What summer activities would be good for a college student at short notice?
May 4, 2011 8:42 PM   Subscribe

What's a college student to do over the summer after disrupted plans?

The bullet points:
- Undergraduate at a large public research university in the Midwest studying economics, psychology, and sociology.
- Interested in doing research work over the summer at another institution if at all possible.
- Currently has no summer plans, but would like to change that.
- Has around $800 in funds for anything discretionary.

My previous plan: I applied for multiple internships in my field of interest, decision-making, at universities I was interested in studying as a graduate student at. However, all of these internships received a large number of applicants, and I received some very pleasant, personalized rejection letters to the effect of, "You'd be really good in this position, but unfortunately, so would a couple of other people, and we chose them."

My default plan: I'd return home and spend three months living with my parents.

A potential backup: I could theoretically stay here over the summer and take a class. However, I'd really like to get out of this college town, and I'd absolutely love to see another city. Ultimately, I'd like to do something productive over the summer, something I could point to as time well spent.

So, what are some good ways to spend a summer, on a reasonable budget? My mother has said that, conditional on my finding an activity, she will pay for reasonably-priced lodging, but that I need to pay for anything discretionary.
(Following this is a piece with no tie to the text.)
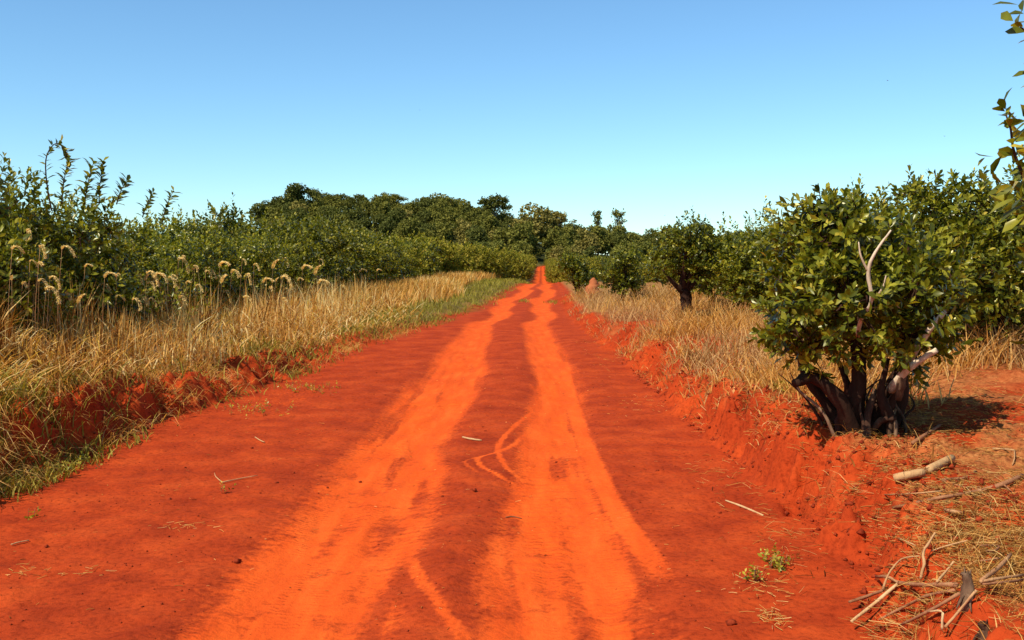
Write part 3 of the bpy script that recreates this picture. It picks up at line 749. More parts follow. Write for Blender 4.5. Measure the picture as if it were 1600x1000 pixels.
fv = [forest_variant(500 + k, [11, 12.5, 13, 10, 12, 12][k], [10, 11, 10, 10, 11.5, 9][k], ['forest_dark', 'forest_dark', 'forest_mid', 'forest_mid', 'forest_dark', 'forest_mid'][k], 13, 2600, .06) for k in range(6)]
fv += [forest_variant(510 + k, 11, 9, 'forest_pale', 12, 2400, .08) for k in range(1)]
fv_pale = [forest_variant(520 + k, 11, 8, 'forest_pale', 10, 2000, .25) for k in range(2)]
fv_low = [forest_variant(530 + k, 5.2, 5.5, ['forest_mid', 'forest_dark', 'forest_pale'][k], 9, 1200, .1, .85, .5) for k in range(3)]
FG = 'trees of the distant forest'
def ftree(var, x, y, s, label, rz=None, name='forest_tree', group=FG, dz=0.0, sz=None):
    o = thing(name, label, 'tree', (x, y, hz(x, y) - .2 + dz), group)
    o.rotation_euler = (0, 0, rs.rand() * 6.28 if rz is None else rz); o.scale = (s, s, sz or s)
    link('crown', var[0], o); link('trunk', var[1], o)
    return o
def at_col(px, y): return (px - 800) / F * y
pts = []
def too_close(x, y, r): return any((x - a) ** 2 + (y - b) ** 2 < r * r for a, b in pts)
for k in range(4000):
    if len(pts) > 168: break
    y = 312 + 100 * rs.rand(); x = (410 + 810 * rs.rand() - 800) / F * y
    if too_close(x, y, 5.4): continue
    pts.append((x, y))
for (x, y) in pts:
    edge = x > 38; v = rs.randint(7)
    tone = 'dark green' if v in (0, 1, 4) else 'olive green' if v < 6 else 'pale olive'
    lab = tone + ' lower tree of the forest edge right of the hill' if edge else tone + (' rounded tree massed high on the forested hill' if y > 365 else ' rounded tree massed low on the front of the hill')
    ftree(fv[v], x, y, (.72 + .34 * rs.rand()) * (.86 if edge else 1) * I(y, [330, 360, 395], [1, .97, .92]), lab)
for k in range(34):
    y = 378 + 30 * rs.rand(); x = (430 + 330 * rs.rand() - 800) / F * y; v = rs.randint(6)
    ftree(fv[v], x, y, .78 + .26 * rs.rand(), ('dark green' if v in (0, 1, 4) else 'olive green') + ' rounded tree massed high on the forested hill')
for k in range(17):
    px = 965 + 260 * (k + rs.rand()) / 17; y = 322 + 26 * rs.rand(); v = rs.randint(6)
    ftree(fv[v], at_col(px, y), y, .72 + .22 * rs.rand(), ('dark green' if v in (0, 1, 4) else 'olive green') + ' lower tree of the forest edge right of the hill')
for k in range(84):
    y = 276 + 34 * rs.rand(); x = (-72 + 150 * rs.rand()) if k < 50 else -25 + 75 * rs.rand()
    ftree(fv_low[[0, 0, 1, 0, 2][k % 5]], x, y, .7 + .5 * rs.rand(), 'low bushy tree at the foot of the forested hill')
def special(px, ytop, d, var, h, label, name='forest_tree', wide=1.1):
    x = at_col(px, d)
    ztop = EYE + (HOR - ytop) / F * d - .8
    g = hz(x, d)
    s = (ztop - g) / h
    return ftree(var, x, d, s * wide, label, .3 * rs.normal(), name, FG, .2, s)
def open_variant(seed, h, heads, mat, leaf=.5):
    """a bare trunk with separate leafy heads: (x, z, r) each"""
    rg = np.random.RandomState(seed); tb = Tubes(); P = []
    tb.add([(0, 0, -1), (.2, 0, h * .3), (0, 0, h * .5)], [.4, .32, .24], 6, .1, .6)
    for (x, z, r) in heads:
        yv = rg.normal() * .5
        tb.add([(0, 0, h * .4), (x * .5, yv * .5, (h * .45 + z) / 2), (x, yv, z)], [.22, .15, .05], 5, .1, .6)
        for q in range(7):
            rr = r * (.3 + .35 * rg.rand()); o_ = rg.normal(size=3) * np.array([.62, .62, .38]) * r; o_[2] -= .25 * abs(o_[0])
            n = int(125 * rr * rr)
            d = norm(rg.normal(size=(n, 3))); P.append(np.array([[x, yv, z - .25 * r]]) + o_ + d * (rr * rg.rand(n)[:, None] ** .5) * np.array([[1.15, 1.15, .6]]) + .3 * rg.normal(size=(n, 3)))
            tb.add([(x * .7, yv * .7, z - r * 1.1), np.array([x, yv, z - .4 * r]) + o_ * .5, np.array([x, yv, z - .25 * r]) + o_], [.1, .07, .03], 4, .1, .6, 2)
    P = np.vstack(P); n = len(P)
    cm = leaf_mesh('crown', P, norm(rg.normal(size=(n, 3))), norm(rg.normal(size=(n, 3)) + np.array([[0, 0, .8]])), leaf * (.6 + .8 * rg.rand(n)), np.clip(.5 + .6 * (rg.rand(n) - .5), 0, 1), M[mat], 2, 1.4)
    return cm, tb.mesh('trunk', M['bark_far'])
special(463, 291, 392, forest_variant(601, 13, 9.5, 'forest_dark', 12, 2600, .3), 12.2, 'tall shaggy tree standing leftmost on the hill skyline')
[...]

I'm aware that I asked something very similar at this time last year. At this point, however, the following key things have changed:

- My field of study is much better-defined.
- I have made multiple attempts to apply for programs.
- This is the last summer of my undergraduate career.
posted by LSK to Sports, Hobbies, & Recreation (7 answers total) 2 users marked this as a favorite
 
This won't help you with getting out of your city. But if you find yourself in your current town or at home with your parents, here's what I'd start with:

I'd look for a part-time job, even if it's really crappy, just to pay the bills and get a little work experience. Having actual experience, even if it's not at all related to your goal, can be a little booster. And a little extra money, even at a low wage, never hurt anyone.

Then I'd start looking for volunteer positions related to your desired field so you can get something on your resume. Sure, the internships have dried up, but maybe there are unpaid, unstructured, informal things you can help out with informally for the exposure. Ask all of your professors - not just one - and see if any of them say "sure, we could use an extra set of interested hands around here for 10/20 hours a week." Congrats - you have a relevant resume line. Or maybe there's a nonprofit in the area that has needs related to your interests?
posted by Tehhund at 9:09 PM on May 4, 2011


I had unrelated part-time jobs every summer in college. Except for the immediate benefit of being able to pay rent and buy meager groceries, they never did anything for me. They took up space on my resume, provoking strange looks from interviewers, until I replaced them with post-college jobs.

You mentioned an interest in decision-making and psychology. Did you mean decision-making as in the area of cognitive psychology? This is a pretty unimaginative suggestion, but can you check if anyone needs help at a judgment and decision making lab at your university? They're fairly common.

Alternatively, you can take the summer to learn (or strengthen) skills needed in lab research, if that's what you're interested in. Matlab, Python, SPSS, R, some kind of experiment design software (PsyScope, E-Prime, Presentation) — it's hard to be too knowledgeable about them, and surprisingly few undegrads know their rudiments.
posted by Nomyte at 9:23 PM on May 4, 2011


Response by poster: Nomyte: I applied to work with my campus's decision-making lab and they're also full with research assistants. This semester I'm working in the group processes lab in the Sociology department, which is great, but not the path I want to go down. In addition, I just plain want to get out of this place for a summer if at all possible.
posted by LSK at 9:28 PM on May 4, 2011


I had unrelated part-time jobs every summer in college. Except for the immediate benefit of being able to pay rent and buy meager groceries, they never did anything for me. They took up space on my resume, provoking strange looks from interviewers, until I replaced them with post-college jobs.

Hmm, I disagree a bit with this (in my life, of course!). While random wage-slave jobs have never particularly helped me get the Awesome Jobs I actually want, they have really helped by establishing a sort of alternate career that I can fall back on when an Awesome Job is not a possibility or reality for whatever reason. In this economy it can be really hard to get a shitty job if you don't have experience doing shitty jobs.
posted by threeants at 10:01 PM on May 4, 2011


LSK: In addition, I just plain want to get out of this place for a summer if at all possible.

I completely understand. I wish you luck finding something one can be happy with.
posted by Nomyte at 10:40 PM on May 4, 2011


There are absolutely other universities which would have a need for research assistants. Look at cities you're interested in going to, find universities, email relevant professors, confirm that they (or often their graduate students) could use you, and voila. Some of them might even be able to pay. You could probably even do this at the universities whose internships you applied to -- working as a research assistant to a professor is likely an entirely different thing than the internship.
posted by shivohum at 11:32 PM on May 4, 2011


Does your school have a career center to talk to? I would go to them and ask if they have any leads on interesting internships or summer work.